Felony Gun Laws
In the wake of yet another horrible massacre that just took place in Orlando, FL, it is long past time to fix our felony gun laws. How should we control gun access to the mentally unstable? How can we find radical lone wolf assassins? How can we slow the carnage of these criminals in our country while protecting our constitutional freedoms? We should start with a good, hard look at the laws currently in place and whether they are effective. For example, there is currently a law in Florida that prohibits convicted felons from possessing firearms. The law under
Florida Statute 790.03 makes it punishable as a
second degree felony. That means that if you committed a
grand theft when you were nineteen years old and were
convicted, you can't possess a gun. If you do, the crime is punishable by up to fifteen years in prison!

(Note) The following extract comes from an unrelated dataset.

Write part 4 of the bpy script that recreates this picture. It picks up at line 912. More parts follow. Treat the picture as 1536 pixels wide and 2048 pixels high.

Are there certain violent felons who should never be permitted to possess a gun? Absolutely. Should there be a provision in the law to allow less serious offenders to get a gun instead of facing fifteen years in prison? Absolutely. Here is the real point I'm trying to make - a convicted felon is registered and in a database for all to see if he later buys a gun. The lunatic in Orlando who killed fifty people (although investigated by the FBI previously), was not on anyone's radar. If there is a real solution in the form of law, it is to create preventative statutes, not reactive ones. We live in a society and by doing so have to limit our rights and freedoms to some degree. This principle of democracy and government stretches back hundreds of years from Hobbes to
Locke to Rousseau. One of those freedoms that must be curtailed in this age of mass information and easy access to everything, is unfettered access to any guns of our choice. We have to start with access to guns by those who are mentally ill, even questionably so. This is not a criticism - it is a reality. Colorado, Virginia Tech,
Sandy Hook - Apopka. All people with mental health issues who
gained access to high powered, semi-automatic weapons like the
AR-15 or
Bushmaster XM-15 E2S. We have the right to bear arms in this country under the second amendment to the
U.S. Constitution. The genius of the Constitution was that the authors predicted changes in our society that they could not envision at the time of drafting. That is why flexible language is often used. So that with change, this living, breathing, document could accommodate the new world it inhabited while preserving timeless democratic principles. I don't think the founding fathers foresaw a society of 300 million people in suburbia with access to AR-15 rifles in every home for protection. They certainly would want us to pass a law that, at least, comprehensively screened the mentally ill and radicals to prevent access to civilian machine guns that allow killing sprees to continue in our country.